After studying CUC’s financial situation, the Georgetown Consulting Group, hired by the Public Utilities Commission, recommended a fixed six-month rate for the utility company. CUC currently sets monthly rates based on the price of oil.

Georgetown submitted the report in November and CUC could respond by Monday, before public hearings are conducted.

“We agree with the provisional rate as it is right now, to approve the current rate as a provision standpoint,” Muña said this week.

December’s fluctuating electric fuel rate is 20.7 cents, the lowest it has been in several months.

“I think the sixth-month rate situation allows the stability to look at how we address prepaid meter arrangement, so on one hand that will be a positive. On the other hand, this month-to-month change may be overwhelming” to customers, Muña said.

But there is still a lot of work that needs to be done to stabilize CUC’s financial situation, Muña added, noting the debt of $176 million owed the Commonwealth Development Authority.

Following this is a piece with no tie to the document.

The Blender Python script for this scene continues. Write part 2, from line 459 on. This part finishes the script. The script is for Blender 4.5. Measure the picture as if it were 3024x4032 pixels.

PUC recognizes the need for financial stability, he added.

“When you’re looking at financials it tells you you’ll insolvent,” he said. “It’s difficult in accounting terms to project if it will be a growing concern, because of all of this burden of liability where debt exceeds assets. How do you cope with that?”

According to Georgetown’s recommendations, CUC would set the six-month rate based on the estimated cost of fuel for six months. To estimate the cost of fuel, three variables are used: system requirements (sales, uses and losses), generation dispatched and efficiency, and estimated per until fuel price.

The consultants’ report does note that because of CUC’s current financial state it could be difficult for the utility company to fund any large under-recovery stemming from the levelized rate. But there is a remedy, according to the report. PUC should consider a “cap” on the amount of under or over recovery. When reached, the rate level could be modified and approved by PUC.

In Wednesday’s continuation of a state of emergency for CUC, Gov. Benigno Fitial listed the levelized rate as one of his justifications for the emergency declaration.

CUC’s month-to-month rate fluctuations allows the utility company to pass through customers the increases and decreases in the world price of oil, he wrote.

“The rate freeze will prevent CUC from purchasing needed supplies and material, and, if world oil prices rise from the relatively low, economic-depression-based oil rate levels during that period, will prohibit CUC from buying the oil required to power all of its generators, including the generators of its three IPPs (independent power producers), Telesource, PMIC and Aggreko.”